- **What you should do**
Locate the string "from" in the listing below. Copy every line where it is found.

- **Source excerpt**
-------------------------
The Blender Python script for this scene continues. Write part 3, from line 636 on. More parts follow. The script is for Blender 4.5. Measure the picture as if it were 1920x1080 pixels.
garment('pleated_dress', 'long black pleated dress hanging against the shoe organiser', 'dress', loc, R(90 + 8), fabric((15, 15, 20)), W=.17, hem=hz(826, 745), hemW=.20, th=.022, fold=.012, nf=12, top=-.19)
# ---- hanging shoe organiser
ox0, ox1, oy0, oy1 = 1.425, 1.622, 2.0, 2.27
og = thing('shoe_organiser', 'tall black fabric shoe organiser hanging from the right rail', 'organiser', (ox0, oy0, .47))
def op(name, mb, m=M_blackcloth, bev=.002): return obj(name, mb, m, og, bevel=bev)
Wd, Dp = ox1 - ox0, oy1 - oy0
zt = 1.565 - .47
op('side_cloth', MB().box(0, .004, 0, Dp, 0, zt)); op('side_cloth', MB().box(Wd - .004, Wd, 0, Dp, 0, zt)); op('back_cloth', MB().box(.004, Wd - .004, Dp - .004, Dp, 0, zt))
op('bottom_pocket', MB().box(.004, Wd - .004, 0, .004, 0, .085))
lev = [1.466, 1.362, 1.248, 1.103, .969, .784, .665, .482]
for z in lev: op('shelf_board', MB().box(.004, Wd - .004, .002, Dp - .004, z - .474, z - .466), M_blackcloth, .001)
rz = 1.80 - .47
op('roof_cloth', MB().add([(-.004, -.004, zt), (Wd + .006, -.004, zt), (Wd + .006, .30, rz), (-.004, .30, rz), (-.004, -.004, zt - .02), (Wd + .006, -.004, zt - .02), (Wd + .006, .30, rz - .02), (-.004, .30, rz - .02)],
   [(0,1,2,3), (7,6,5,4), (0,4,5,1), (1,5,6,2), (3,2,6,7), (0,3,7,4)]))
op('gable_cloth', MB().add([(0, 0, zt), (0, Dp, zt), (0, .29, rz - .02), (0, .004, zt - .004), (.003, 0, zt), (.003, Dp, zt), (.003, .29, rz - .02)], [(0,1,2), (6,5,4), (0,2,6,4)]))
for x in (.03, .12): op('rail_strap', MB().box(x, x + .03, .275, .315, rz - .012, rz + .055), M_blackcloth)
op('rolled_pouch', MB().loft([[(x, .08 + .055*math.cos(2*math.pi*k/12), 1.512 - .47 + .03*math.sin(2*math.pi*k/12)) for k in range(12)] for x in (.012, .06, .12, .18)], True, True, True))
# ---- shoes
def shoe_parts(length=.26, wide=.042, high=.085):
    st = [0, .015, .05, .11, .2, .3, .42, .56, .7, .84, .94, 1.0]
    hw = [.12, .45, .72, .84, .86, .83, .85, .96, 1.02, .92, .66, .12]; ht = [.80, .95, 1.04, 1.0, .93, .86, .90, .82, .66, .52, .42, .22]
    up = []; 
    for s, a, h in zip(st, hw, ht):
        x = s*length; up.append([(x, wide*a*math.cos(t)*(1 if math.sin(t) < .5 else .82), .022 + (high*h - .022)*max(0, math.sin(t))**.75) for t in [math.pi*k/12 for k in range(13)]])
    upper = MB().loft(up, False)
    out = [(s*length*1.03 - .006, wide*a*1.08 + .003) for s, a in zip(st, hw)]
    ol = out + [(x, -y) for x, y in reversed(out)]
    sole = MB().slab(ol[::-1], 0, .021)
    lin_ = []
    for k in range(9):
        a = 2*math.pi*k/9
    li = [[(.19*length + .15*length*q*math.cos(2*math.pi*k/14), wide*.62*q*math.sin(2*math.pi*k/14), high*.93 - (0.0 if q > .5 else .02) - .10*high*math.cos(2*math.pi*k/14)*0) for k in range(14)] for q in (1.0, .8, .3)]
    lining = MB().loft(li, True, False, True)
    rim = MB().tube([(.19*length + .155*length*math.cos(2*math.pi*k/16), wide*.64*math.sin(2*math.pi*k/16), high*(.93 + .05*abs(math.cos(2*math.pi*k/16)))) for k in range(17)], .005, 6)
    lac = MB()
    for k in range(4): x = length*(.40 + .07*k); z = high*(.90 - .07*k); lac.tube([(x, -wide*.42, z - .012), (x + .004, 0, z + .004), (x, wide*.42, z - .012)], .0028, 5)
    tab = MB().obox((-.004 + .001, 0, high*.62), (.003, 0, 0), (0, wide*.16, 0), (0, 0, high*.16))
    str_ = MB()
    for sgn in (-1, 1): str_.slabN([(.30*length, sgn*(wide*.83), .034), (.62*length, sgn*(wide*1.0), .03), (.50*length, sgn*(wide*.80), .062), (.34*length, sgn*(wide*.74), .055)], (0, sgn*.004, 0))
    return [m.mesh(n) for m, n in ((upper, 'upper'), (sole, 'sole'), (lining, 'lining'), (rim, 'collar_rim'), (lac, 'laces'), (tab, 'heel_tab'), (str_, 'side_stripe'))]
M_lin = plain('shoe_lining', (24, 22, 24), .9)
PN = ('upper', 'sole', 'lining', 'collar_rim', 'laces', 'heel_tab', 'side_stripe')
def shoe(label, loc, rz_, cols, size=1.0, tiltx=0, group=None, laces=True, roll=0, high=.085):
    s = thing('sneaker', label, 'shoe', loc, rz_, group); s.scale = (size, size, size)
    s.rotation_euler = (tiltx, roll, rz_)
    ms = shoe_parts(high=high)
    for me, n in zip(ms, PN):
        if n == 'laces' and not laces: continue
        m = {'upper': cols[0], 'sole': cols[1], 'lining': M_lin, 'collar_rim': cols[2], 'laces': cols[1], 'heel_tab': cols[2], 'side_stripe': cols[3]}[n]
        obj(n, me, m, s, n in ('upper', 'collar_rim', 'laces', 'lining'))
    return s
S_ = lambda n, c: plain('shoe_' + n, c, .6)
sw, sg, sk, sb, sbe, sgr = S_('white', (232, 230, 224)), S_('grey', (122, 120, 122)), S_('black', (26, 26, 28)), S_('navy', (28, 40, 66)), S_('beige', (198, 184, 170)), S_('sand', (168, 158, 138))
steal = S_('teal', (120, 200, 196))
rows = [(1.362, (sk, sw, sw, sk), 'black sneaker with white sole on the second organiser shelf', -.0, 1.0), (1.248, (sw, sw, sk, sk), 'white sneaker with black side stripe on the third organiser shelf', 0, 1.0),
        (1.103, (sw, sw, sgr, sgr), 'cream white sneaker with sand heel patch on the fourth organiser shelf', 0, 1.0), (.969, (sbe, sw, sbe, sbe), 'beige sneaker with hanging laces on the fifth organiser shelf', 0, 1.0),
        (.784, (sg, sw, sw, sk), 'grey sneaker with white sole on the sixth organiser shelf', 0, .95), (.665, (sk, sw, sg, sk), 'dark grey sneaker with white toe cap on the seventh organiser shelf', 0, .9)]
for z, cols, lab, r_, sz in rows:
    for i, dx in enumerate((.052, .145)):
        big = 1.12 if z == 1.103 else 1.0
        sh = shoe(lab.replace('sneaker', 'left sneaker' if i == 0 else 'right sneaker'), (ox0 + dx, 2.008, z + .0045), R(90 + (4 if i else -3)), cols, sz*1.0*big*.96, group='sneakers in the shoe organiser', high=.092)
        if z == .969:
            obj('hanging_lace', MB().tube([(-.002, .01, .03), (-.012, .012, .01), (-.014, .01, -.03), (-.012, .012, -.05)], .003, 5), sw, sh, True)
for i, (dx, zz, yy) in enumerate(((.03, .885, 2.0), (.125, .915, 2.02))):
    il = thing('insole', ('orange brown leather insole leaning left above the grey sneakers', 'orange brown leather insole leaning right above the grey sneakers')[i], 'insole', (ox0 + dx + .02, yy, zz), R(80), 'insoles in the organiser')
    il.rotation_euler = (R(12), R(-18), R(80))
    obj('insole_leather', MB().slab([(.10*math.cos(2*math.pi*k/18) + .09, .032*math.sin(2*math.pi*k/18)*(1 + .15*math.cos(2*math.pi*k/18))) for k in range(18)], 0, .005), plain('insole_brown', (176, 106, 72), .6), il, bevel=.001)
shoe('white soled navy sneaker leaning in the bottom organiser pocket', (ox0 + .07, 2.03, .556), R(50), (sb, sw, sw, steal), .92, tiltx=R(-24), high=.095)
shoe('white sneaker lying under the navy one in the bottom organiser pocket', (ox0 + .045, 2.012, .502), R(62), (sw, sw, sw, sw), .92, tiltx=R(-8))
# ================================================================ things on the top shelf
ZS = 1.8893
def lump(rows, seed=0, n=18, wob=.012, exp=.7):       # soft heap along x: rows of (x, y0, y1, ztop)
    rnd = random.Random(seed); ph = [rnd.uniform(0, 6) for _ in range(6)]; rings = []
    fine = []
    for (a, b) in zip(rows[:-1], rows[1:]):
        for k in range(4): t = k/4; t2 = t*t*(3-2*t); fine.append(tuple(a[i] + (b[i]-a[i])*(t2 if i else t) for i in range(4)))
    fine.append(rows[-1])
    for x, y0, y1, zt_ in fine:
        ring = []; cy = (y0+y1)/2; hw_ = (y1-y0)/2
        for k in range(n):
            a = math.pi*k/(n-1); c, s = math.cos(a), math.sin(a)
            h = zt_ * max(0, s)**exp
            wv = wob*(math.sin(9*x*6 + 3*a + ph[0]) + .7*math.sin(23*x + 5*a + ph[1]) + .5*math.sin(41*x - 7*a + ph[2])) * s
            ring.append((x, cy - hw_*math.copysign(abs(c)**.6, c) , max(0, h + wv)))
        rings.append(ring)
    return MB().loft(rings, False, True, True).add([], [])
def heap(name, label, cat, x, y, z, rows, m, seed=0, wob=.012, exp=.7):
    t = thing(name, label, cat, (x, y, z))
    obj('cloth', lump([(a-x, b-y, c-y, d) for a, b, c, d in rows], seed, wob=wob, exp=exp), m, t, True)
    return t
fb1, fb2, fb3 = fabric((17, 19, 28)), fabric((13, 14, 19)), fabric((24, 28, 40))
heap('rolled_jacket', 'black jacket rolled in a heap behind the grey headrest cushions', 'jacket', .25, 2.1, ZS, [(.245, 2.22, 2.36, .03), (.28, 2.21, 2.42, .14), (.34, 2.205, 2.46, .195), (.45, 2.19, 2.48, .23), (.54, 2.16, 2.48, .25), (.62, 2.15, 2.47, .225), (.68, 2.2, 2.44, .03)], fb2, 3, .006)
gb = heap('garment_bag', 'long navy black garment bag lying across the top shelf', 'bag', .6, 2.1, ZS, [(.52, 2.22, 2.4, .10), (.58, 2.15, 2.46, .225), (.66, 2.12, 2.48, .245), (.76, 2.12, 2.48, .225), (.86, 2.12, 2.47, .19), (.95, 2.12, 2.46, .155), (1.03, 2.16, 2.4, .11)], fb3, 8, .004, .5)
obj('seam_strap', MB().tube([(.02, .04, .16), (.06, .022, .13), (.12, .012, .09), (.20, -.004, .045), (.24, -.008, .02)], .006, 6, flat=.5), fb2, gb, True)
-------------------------
- **Solution for this problem**
The Blender Python script for this scene continues. Write part 3, from line 636 on. More parts follow. The script is for Blender 4.5. Measure the picture as if it were 1920x1080 pixels.
og = thing('shoe_organiser', 'tall black fabric shoe organiser hanging from the right rail', 'organiser', (ox0, oy0, .47))